[Medieval People by Eileen Edna Power]@TWC D-Link bookMedieval People CHAPTER III 7/46
Byzantium was her washpot and over the Levant she had cast her shoe.
Truly her chronicler might write of her: Dalmatia, Albania, Rumania, Greece, Trebizond, Syria, Armenia, Egypt, Cyprus, Candia, Apulia, Sicily, and other countries, kingdoms and islands were the fruitful gardens, the proud castles of our people, where they found again pleasure, profit, and security....
The Venetians went about the sea, here and there and across the sea, and in all places wheresoever water runs, and bought merchandise and brought it to Venice from every side.
Then there came to Venice Germans and Bavarians, French and Lombards, Tuscans and Hungarians, and every people that lives by merchandise and they took it to their countries.
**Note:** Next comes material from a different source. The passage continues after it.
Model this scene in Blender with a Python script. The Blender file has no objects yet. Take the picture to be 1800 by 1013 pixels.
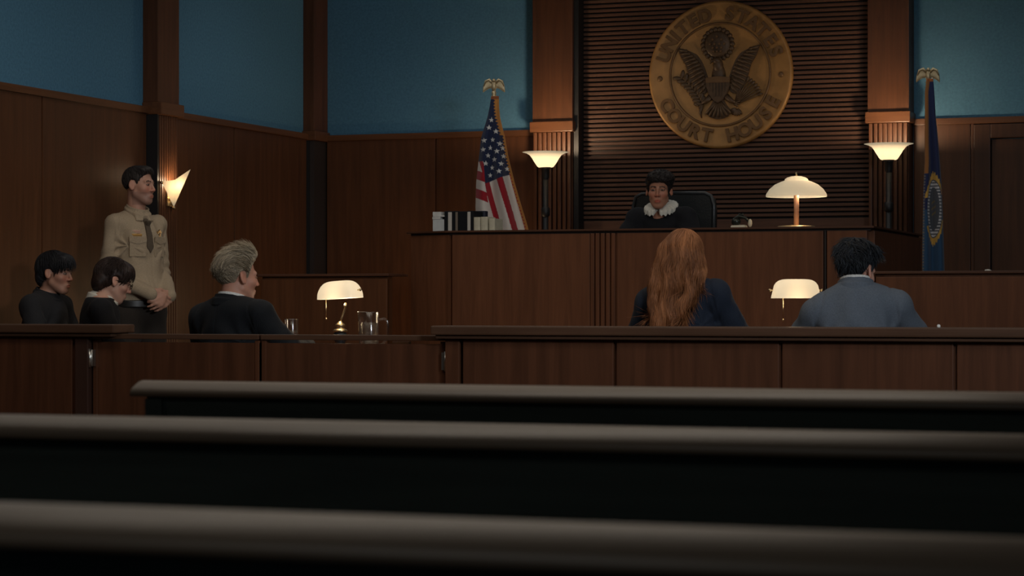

Small wonder that (as a later traveller observed) the Venetians were proud of their great rule, and when a son was born to a Venetian were wont to say among themselves, 'A Signor is born into the world.' Is it not true to say that Venice was the proudest city on earth, _la noble cite que l'en apele Venise, qui est orendroit la plus bele dou siecle_ ?[6] Life was a fair and splendid thing for those merchant princes, who held the gorgeous East in fee in the year of grace 1268.
In that year traders in great stone counting-houses, lapped by the waters of the canals, were checking, book in hand, their sacks of cloves, mace and nutmegs, cinnamon and ginger from the Indies, ebony chessmen from Indo China, ambergris from Madagascar, and musk from Tibet.